Sigmaringen: Thorbecke, 1988, S. [25] - 59
[...]
Wie steht es mit archäologischen Siedlungsgrabungen für das alemannische und bairische Gebiet selbst? R. Christlein hat in seinem Buch >Die Alamannen< (1978) zusammengestellt, was seinerzeit ergraben war, hat danach selbst in Bayern Siedlungen ausgegraben", so wie im Breisgau G. Fingerlin die ersten neuen Siedlungsuntersuchungen hat durchführen lassen. D. Planck konnte von der frühalemannischen Siedlung von Sontheim im Stubental immerhin soviel ergraben, daß der Grundriß eines Großgehöftes erkennbar wurde. Innerhalb einer Palisade, die nach einer Seite, nach Süden, eine doppelte Linie und ein turmbekröntes Tor aufwies, standen mehrere Bauten, wie anhand der Pfostenstellungen rekonstruierbar ist. Überschneidungen und Richtungsänderungen belegen, daß am Platz des Grabungsausschnittes mindestens zweimal ein Anwesen errichtet worden ist. Innerhalb und außerhalb der Palisade standen Häuser; die Siedlung bestand somit wohl aus mehr als nur einem eingezäunten Hofkomplex. Vergleichbar sind auch die Ergebnisse der Grabungen 1976 und 1983/84 in der germanischen Siedlung bei Treuchtingen-Schambach, Ldkr. Weißenburg-Gunzenhausen. Palisaden, mehrfach an derselben Stelle erneuerte Pfostenbauten sowie Grubenhäuser sind ein Ausschnitt aus einer Siedlung des 4./5. Jahrhunderts. Andere frühalemannische Siedlungen des 4./5. Jahrhunderts, so bei Wittislingen oder auch bei Mengen, Kr. Breisgau-Hochschwarzwald, haben zahlreiche sog. Grubenhäuser erbracht, die üblichen Nebengebäude frühmittelalterlicher Höfe.
[...]
Dies gilt insgesamt auch für die Jahrhunderte der Merowingerzeit. Vom Elsaß bis nach Bayern sind Siedlungen angegraben worden. Immer war es möglich, Grubenhäuser in größerer Zahl nachzuweisen; auch Hinweise auf ebenerdige Bauten sind vorhanden. Doch Siedlungspläne lassen sich kaum erstellen". Immerhin konnten in der Siedlung Burgheim, Ldkr. Neuburg/Donau durch Zäune abgegrenzte Hofstätten innerhalb eines Dorfplanes nachgewiesen werden, wobei ein dreischiffiges Wohnstallhaus sowie mehrere Grubenhäuser den Komplex eines Hofes bilden. Auch ein kleines Gräberfeld neben einer Hofstelle mitten im Dorf ließ sich hier schon vor Jahren nachweisen.
[...]
Die Wüstung Sülchen hat Reste des 4./5. Jh. und der Zeit seit dem 7. Jh. bis zum 13. Jh. erbracht. – Die Literaturhinweise beschränken sich auf die neueren Grabungen im alemannischen und bajuwarischen Gebiet [...]
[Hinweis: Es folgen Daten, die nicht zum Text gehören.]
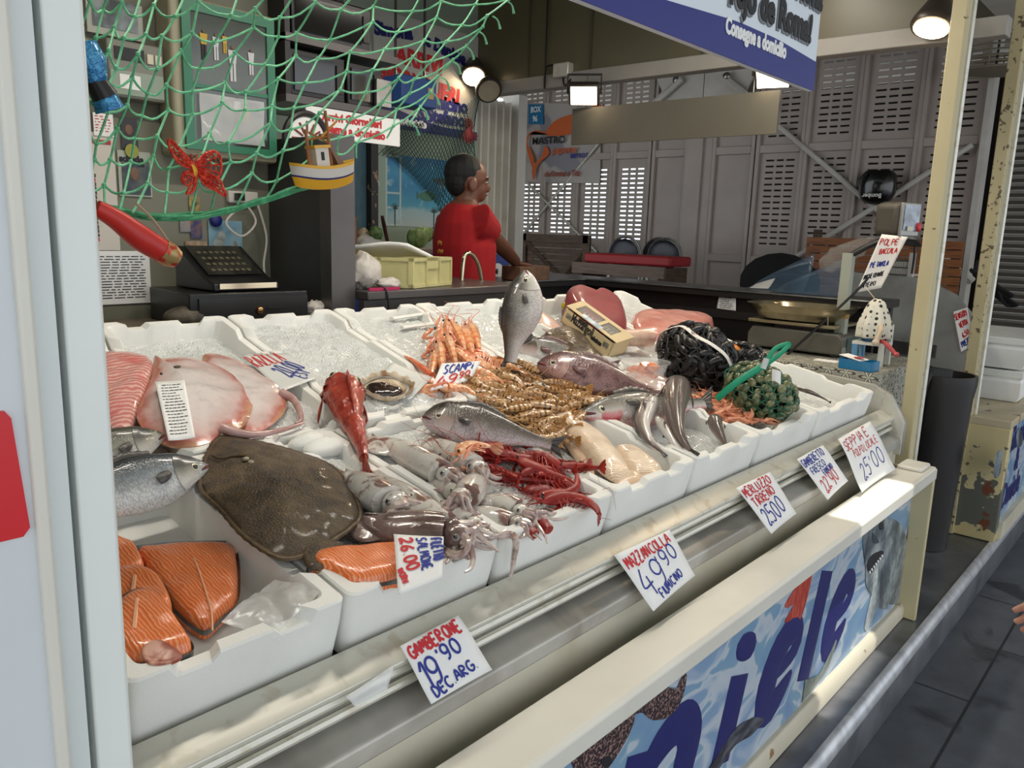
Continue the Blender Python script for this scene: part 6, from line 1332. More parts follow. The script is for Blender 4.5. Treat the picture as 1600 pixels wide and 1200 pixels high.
# electric cabinet
x0,x1,z0,z1=1.03,1.195,1.845,2.005
e=empty('control_cabinet',(1.11,WL,z0),'grey electric control cabinet on the left wall behind the net','cabinet')
MB().bx(x0,x1,WL-.07,WL,z0,z1).build('housing',mat('cabinet_grey',(128,128,118),.5),e,mod=bev(.006)); MB().bx(x0+.02,x1-.06,WL-.074,WL-.07,z1-.055,z1-.02).build('display',m_black,e)
for k in range(2): MB().bx(x1-.052+.024*k,x1-.034+.024*k,WL-.076,WL-.07,z1-.055,z1-.028).build('switch',m_cream,e)
MB().bx(x0+.005,x1-.005,WL-.073,WL-.07,z0+.008,z0+.075).build('lower_panel',m_wall,e); MB().bx(x0+.03,x0+.09,WL-.0745,WL-.073,z0+.025,z0+.065).build('paper_label',m_paper,e)
x0,x1,z0,z1=1.0,1.16,2.02,2.12
o=poster('shiny_picture','shiny framed picture at the top of the left wall','picture',x0,x1,z0,z1,mat('frame_pale',(170,172,160),.4),WL,.02); flatp(o,'picture',mat('shiny_print',(70,76,76),.1,c2=(150,160,160),vs=16,coat=1),x0+.015,x1-.015,z0+.02,z1,WL-.021)
# green framed glass cabinet with football pictures
x0,x1,z0,z1=1.235,1.55,1.715,2.150
e=empty('glass_cabinet',((x0+x1)/2,WL,z0),'large cream cabinet with a green glass door behind the net','cabinet')
MB().bx(x0-.03,x1+.01,WL-.10,WL,z0-.02,z1+.01).build('body',mat('cabinet_cream',(164,158,134),.5),e,mod=bev(.012,3))
m_gf=mat('green_frame',(52,120,92),.35)
for a,b,c,d in ((x0,x1,z0,z0+.022),(x0,x1,z1-.03,z1),(x0,x0+.028,z0+.022,z1-.03),(x1-.028,x1,z0+.022,z1-.03)): MB().bx(a,b,WL-.112,WL-.10,c,d).build('door_frame',m_gf,e)
MB().bx(x0+.028,x1-.028,WL-.106,WL-.10,z0+.022,z1-.03).build('backing',mat('cabinet_back',(78,84,74),.15,c2=(56,62,56),vs=6,coat=1),e)
MB().bx(x0+.03,x1-.03,WL-.112,WL-.106,1.90,1.912).build('shelf_rail',m_gf,e)
def player(x,z,h,m,m2):
    mb=MB(); y=WL-.108; mb.ell((x,y,z+h*.93),(h*.05,.002,h*.06)).build('picture_figure',mat('print_skin',(120,92,76)),e)
    MB().prism([(x-h*.10,z+h*.5),(x+h*.10,z+h*.5),(x+h*.14,z+h*.85),(x-h*.14,z+h*.85)],'y',y-.001,y+.001).build('picture_figure',m,e); MB().bx(x-h*.09,x-h*.01,y-.001,y+.001,z,z+h*.5).bx(x+h*.02,x+h*.09,y-.001,y+.001,z+.01*h,z+h*.5).build('picture_figure',m2,e)
m_y=mat('shirt_yellow',(196,160,40),.5); m_ws=mat('shirt_white',(200,200,204),.5)
for x,z,h,m,m2 in ((1.305,1.985,.09,m_y,m_ink),(1.345,1.99,.08,m_ws,m_ws),(1.375,2.015,.06,m_y,m_y),(1.40,1.935,.11,m_ws,m_ws),(1.465,1.965,.08,m_ws,m_ws),(1.41,1.80,.09,m_ws,m_ink),(1.445,1.82,.05,m_y,m_y)): player(x,z,h,m,m2)
tag(MB().grid(lambda u,v:(1.28+.22*u,WL-.118-.004*math.sin(u*9+v*6),1.745+.14*v),14,10).build('plastic_sleeve',m_film),'shiny clear plastic sleeve on the green glass door','plastic film')
# small pictures, plugs, light-blue fish card
for nm,lb,b,c,c2 in (('small_picture','small picture with a white bird above the register',(1.29,1.325,1.50,1.575),(60,52,48),(190,170,90)),('small_picture','small blue and brown picture above the register',(1.29,1.33,1.44,1.50),(40,60,110),(140,96,60)),('photo_print','pale photo print left of the blue picture',(1.255,1.29,1.46,1.50),(120,130,136),(170,140,120)),('photo_strip','row of family photos taped above the register',(1.27,1.345,1.40,1.43),(150,120,100),(200,180,150))):
    poster(nm,lb,'picture',*b,mat(nm+lb[6:12].strip().replace(' ','_'),c,.5,c2=c2,vs=30))
o=poster('fish_card','light blue card with two painted fish behind the register','picture',1.352,1.475,1.29,1.50,mat('fish_card_blue',(110,150,170),.5,c2=(140,172,186),vs=8)); 
for a,b in ((1.385,1.415),(1.43,1.38)):
    mb=MB(); mb.ell((a,WL-.003,b),(.020,.0015,.055),Matrix.Rotation(.35,3,'Y')).build('painted_fish',mat('pale_fish_print',(164,172,168),.5,c2=(112,120,120),vs=40),o)
e=empty('power_socket',(1.50,WL,1.56),'white wall socket strip with plugs right of the green cabinet','socket'); MB().bx(1.42,1.53,WL-.02,WL,1.56,1.60).build('plate',m_white,e,mod=bev(.004)); MB().bx(1.44,1.465,WL-.045,WL-.02,1.568,1.592).build('plug',m_black,e)
tag(MB().tube(cat_rom([(1.47,WL-.03,1.565),(1.50,WL-.05,1.50),(1.44,WL-.06,1.45),(1.39,WL-.05,1.49),(1.42,WL-.05,1.53)],24),.004,6).tube(cat_rom([(1.52,WL-.03,1.56),(1.545,WL-.04,1.45),(1.52,WL-.06,1.36),(1.50,WL-.10,1.31)],20),.004,6).build('white_cable',m_white),'white charging cables hanging on the left wall','cable')
MB().ell((1.375,WL-.012,1.50),(.022,.012,.022)).build('blue_ball',mat('blue_rosette',(28,36,110),.5)); tag(bpy.data.objects['blue_ball'],'dark blue rosette above the light blue fish card','rosette')
# cash desk, drawer, register
e=empty('cash_desk',(1.25,2.35,.168),'grey cash desk under the black cash drawer','desk'); MB().bx(.75,1.56,2.12,2.54,1.165,1.19).build('top',mat('desk_top',(116,104,86),.6,c2=(84,76,64),vs=60),e); MB().bx(.78,1.54,2.16,2.54,.168,1.165).build('cabinet',mat('desk_grey',(92,92,86),.5),e)
R15=Matrix.Rotation(math.radians(-4),3,'Z')
e=empty('money_drawer',(1.30,2.35,1.19),'black cash drawer with a brass lock on the cash desk','cash drawer'); MB().box((1.30,2.34,1.24),(.38,.30,.10),R15).build('case',m_black,e,mod=bev(.004)); MB().box((1.30,2.187,1.238),(.35,.008,.075),R15).build('drawer_front',mat('drawer_front',(34,32,32),.3),e); MB().ell((1.31,2.178,1.235),(.012,.008,.012)).build('brass_lock',mat('brass',(170,130,90),.25,.9),e); MB().bx(1.335,1.40,2.175,2.18,1.238,1.242).build('slot',m_black,e)
e=empty('cash_register',(1.29,2.36,1.292),'black touch till with a tilted screen on the cash drawer','cash register')
MB().prism([(2.22,1.292),(2.22,1.315),(2.28,1.33),(2.44,1.42),(2.455,1.41),(2.46,1.292)],'x',1.185,1.405).build('case',m_black,e,mod=bev(.005)); 
def scr(u,v): return np.array([1.205+.18*u,2.285+.145*v,1.338+.082*v])
MB().grid(scr,2,2).build('screen',mat('till_screen',(56,56,50),.1,c2=(30,30,30),vs=20,coat=1),e)
for i in range(7):
    for j in range(4): p=scr(.15+.11*i,.15+.2*j); MB().box(p+np.array([0,-.0006,.0012]),(.012,.012,.001),Matrix.Rotation(.51,3,'X')).build('key',mat('till_keys',(96,90,72),.5),e)
MB().bx(1.20,1.39,2.212,2.222,1.30,1.316).build('chrome_edge',mat('chrome',(206,190,160),.15,1),e)
tag(MB().ell((1.115,2.24,1.222),(.075,.05,.032)).build('paper_bag',mat('grey_bag',(96,88,74),.7,c2=(60,56,50),vs=20,bump=.6,bs=30)),'crumpled grey bag left of the cash drawer','bag')
def crump(name,label,cat,c,r,m,seed,amp=.25,sc_=3.0):
    mb=MB(); rings=[]
    for k in range(13):
        ph=math.pi*k/12; ring=[]
        for i in range(20):
            a=2*math.pi*i/20; d=np.array([math.sin(max(ph,.05))*math.cos(a),math.sin(max(ph,.05))*math.sin(a),-math.cos(ph)]); ring.append(np.array(c)+d*np.array(r)*(1+amp*mnoise.noise(Vector(d*sc_+seed))+amp*.5*mnoise.noise(Vector(d*sc_*2.6+seed))))
        rings.append(ring)
    return tag(mb.loft(rings).build(name,m,angle=70),label,cat)
m_bagw=mat('white_bag',(206,200,192),.45,c2=(184,178,168),vs=20,bump=.5,bs=26)
crump('tissue','crumpled white tissue right of the cash drawer','paper',(1.535,2.22,1.225),(.035,.03,.026),m_bagw,5,.4,4)
tag(MB().tube(cat_rom([(1.575,2.2,1.36),(1.57,2.19,1.30),(1.575,2.2,1.20)],10),.004,6).build('wire_handle',m_steel),'thin metal handle on the dark partition','handle')
# ================================================================== KITCHEN BEHIND
WK=3.318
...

Von der Siedlung >Seewiesen<, Heidenheim-Schnaitheim, sind seinerzeit 2 ha ergraben worden; sie erstreckt sich über eine Länge von 250 m am Bachufer entlang, und es konnten über 20 Großhäuser und zahlreiche Grubenhäuser des 7./8. Jh. nachgewiesen werden. In allen ergrabenen Teilflächen wurden alemannische Siedlungsreste nachgewiesen, so daß hier mit einer weit ausgedehnteren bzw. wandernden Siedlung zu rechnen ist. – Die alemannische Siedlung Heidenheim-Großkuchen (Archäologische Ausgrabungen in Baden-Württemberg 1978, Stuttgart 1979, S. 86ff.) hat Siedlungsspuren vom 4. bis zum 7. Jahrhundert erbracht (Flur >Gassenäcker<), auch zahlreiche rechteckige Steinsetzungen, gedeutet als >Ofen< zur Eisenverarbeitung.
[...]
Die ausschnitthaften Befunde zur Siedlungsgeschichte im Südwesten lassen sich wie folgt zusammenfassen: Auf den Gemarkungen heutiger Dörfer lassen sich nachweisen:
1. frühalemannische Siedlungen des 4./5. Jahrhunderts, manchmal bei und auf dem Areal älterer römischer Siedlungen und villae rusticae;
2. wenige Gräber dieser Zeitphase;
3. Siedlungsspuren des späten 5. bis frühen B. Jahrhunderts, auch solche der Karolingerzeit und solche, die in einem hochmittelalterlichen Wüstungsvorgang enden bzw. in die heutigen Dörfer einmünden;
4. oft, und das ist wichtig festzuhalten, mehrere Reihengräberfriedhöfe der Zeit ab 500, die zeitgleich sind oder sich gewissermaßen zeitlich ablösen;
5. für die ausgehende Reihengräberzeit sind mehrere Familien- oder Gehöftgräberfelder in ausgegrabenen Siedlungen belegt.